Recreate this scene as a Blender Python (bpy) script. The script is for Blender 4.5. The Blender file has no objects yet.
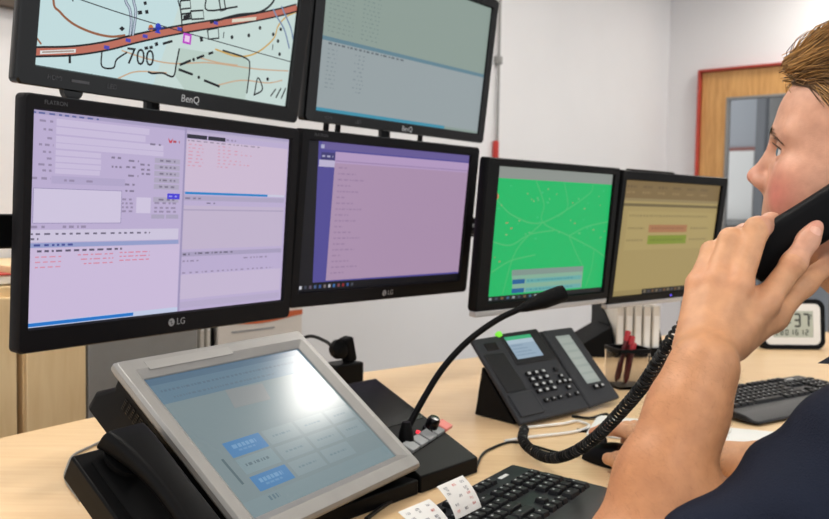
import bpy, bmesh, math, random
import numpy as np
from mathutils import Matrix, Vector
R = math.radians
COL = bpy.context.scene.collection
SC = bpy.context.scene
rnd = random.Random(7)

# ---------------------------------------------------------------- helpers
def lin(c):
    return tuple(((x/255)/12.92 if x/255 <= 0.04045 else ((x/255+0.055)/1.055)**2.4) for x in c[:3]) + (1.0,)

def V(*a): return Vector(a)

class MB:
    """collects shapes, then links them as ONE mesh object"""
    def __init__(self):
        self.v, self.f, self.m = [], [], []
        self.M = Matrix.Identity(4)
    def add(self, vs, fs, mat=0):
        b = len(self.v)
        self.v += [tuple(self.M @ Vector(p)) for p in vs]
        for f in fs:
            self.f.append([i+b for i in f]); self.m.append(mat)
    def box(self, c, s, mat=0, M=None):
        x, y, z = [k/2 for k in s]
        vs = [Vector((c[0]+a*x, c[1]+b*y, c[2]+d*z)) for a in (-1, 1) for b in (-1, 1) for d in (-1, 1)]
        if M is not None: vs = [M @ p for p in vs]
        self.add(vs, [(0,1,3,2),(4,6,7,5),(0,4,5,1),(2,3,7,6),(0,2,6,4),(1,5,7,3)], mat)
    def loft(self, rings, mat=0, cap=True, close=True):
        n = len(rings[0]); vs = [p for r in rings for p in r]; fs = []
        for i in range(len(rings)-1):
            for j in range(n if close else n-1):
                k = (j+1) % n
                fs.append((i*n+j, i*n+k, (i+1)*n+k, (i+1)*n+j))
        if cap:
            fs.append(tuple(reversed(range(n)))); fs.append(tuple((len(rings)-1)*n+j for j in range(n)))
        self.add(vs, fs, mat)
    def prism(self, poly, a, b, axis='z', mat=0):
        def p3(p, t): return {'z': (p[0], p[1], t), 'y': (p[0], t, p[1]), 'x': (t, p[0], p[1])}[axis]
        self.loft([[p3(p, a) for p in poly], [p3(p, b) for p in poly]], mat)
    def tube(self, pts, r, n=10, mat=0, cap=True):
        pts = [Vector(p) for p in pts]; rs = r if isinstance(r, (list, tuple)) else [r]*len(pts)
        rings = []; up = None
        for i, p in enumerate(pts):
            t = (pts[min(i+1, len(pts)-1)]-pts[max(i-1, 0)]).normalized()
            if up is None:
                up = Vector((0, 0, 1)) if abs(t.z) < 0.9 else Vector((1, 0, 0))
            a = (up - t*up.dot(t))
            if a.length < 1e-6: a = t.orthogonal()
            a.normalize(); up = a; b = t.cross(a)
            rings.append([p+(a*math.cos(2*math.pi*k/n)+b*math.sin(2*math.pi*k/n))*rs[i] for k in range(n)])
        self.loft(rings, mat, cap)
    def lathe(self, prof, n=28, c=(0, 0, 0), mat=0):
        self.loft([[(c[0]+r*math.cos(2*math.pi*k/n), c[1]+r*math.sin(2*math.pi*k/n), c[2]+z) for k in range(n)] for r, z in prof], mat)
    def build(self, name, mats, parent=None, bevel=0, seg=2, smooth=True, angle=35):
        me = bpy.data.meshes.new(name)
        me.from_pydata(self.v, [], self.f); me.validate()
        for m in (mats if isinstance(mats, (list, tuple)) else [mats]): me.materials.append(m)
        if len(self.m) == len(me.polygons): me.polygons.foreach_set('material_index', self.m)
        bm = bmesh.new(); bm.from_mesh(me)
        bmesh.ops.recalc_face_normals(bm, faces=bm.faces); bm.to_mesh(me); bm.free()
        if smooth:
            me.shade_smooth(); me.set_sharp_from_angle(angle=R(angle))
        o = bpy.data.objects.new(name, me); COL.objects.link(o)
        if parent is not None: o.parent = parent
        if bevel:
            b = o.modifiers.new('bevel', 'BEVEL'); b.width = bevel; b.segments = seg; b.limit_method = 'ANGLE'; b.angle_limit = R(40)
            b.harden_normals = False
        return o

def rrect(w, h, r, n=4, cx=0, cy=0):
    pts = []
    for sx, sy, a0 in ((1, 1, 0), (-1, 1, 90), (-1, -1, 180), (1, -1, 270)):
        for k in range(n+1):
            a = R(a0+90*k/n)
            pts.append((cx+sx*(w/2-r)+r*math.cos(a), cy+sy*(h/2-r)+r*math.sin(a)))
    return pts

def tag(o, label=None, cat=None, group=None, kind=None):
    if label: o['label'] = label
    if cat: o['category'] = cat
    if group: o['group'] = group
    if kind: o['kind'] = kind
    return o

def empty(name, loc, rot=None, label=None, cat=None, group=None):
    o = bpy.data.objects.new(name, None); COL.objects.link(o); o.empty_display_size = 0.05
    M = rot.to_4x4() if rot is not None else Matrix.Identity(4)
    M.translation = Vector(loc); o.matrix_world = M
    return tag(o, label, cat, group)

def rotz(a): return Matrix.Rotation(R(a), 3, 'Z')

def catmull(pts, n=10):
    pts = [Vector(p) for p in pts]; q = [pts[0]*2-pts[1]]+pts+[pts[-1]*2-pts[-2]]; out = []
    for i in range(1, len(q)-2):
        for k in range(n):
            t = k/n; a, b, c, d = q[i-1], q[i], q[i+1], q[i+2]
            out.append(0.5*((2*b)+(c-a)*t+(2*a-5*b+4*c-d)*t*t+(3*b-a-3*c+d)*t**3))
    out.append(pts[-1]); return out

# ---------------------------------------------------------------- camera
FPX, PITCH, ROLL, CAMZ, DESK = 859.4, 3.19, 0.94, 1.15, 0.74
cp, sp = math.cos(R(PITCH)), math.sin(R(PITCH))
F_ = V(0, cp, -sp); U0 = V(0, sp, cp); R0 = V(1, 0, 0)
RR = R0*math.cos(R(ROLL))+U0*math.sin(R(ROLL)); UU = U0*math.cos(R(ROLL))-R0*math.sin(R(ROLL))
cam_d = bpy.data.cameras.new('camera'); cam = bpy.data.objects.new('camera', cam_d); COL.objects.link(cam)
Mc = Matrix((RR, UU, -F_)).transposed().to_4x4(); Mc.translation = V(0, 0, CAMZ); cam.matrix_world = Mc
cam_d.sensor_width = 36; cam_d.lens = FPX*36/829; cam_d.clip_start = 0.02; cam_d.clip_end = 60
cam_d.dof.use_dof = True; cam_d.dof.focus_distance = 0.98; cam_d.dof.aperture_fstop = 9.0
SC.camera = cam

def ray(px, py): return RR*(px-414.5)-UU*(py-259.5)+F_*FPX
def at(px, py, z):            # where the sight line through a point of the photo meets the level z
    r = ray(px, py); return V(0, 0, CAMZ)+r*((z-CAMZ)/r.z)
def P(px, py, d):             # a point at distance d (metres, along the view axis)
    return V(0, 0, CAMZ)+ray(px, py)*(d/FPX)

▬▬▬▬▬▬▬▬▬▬

THE PROBLEM
Repeat the lines of the listing above verbatim, beginning at its first line and ending at the line containing "def V(*a): return Vector(a)", which is included. Omit pictures.

FULL ANSWER
Recreate this scene as a Blender Python (bpy) script. The script is for Blender 4.5. The Blender file has no objects yet.
import bpy, bmesh, math, random
import numpy as np
from mathutils import Matrix, Vector
R = math.radians
COL = bpy.context.scene.collection
SC = bpy.context.scene
rnd = random.Random(7)

# ---------------------------------------------------------------- helpers
def lin(c):
    return tuple(((x/255)/12.92 if x/255 <= 0.04045 else ((x/255+0.055)/1.055)**2.4) for x in c[:3]) + (1.0,)

def V(*a): return Vector(a)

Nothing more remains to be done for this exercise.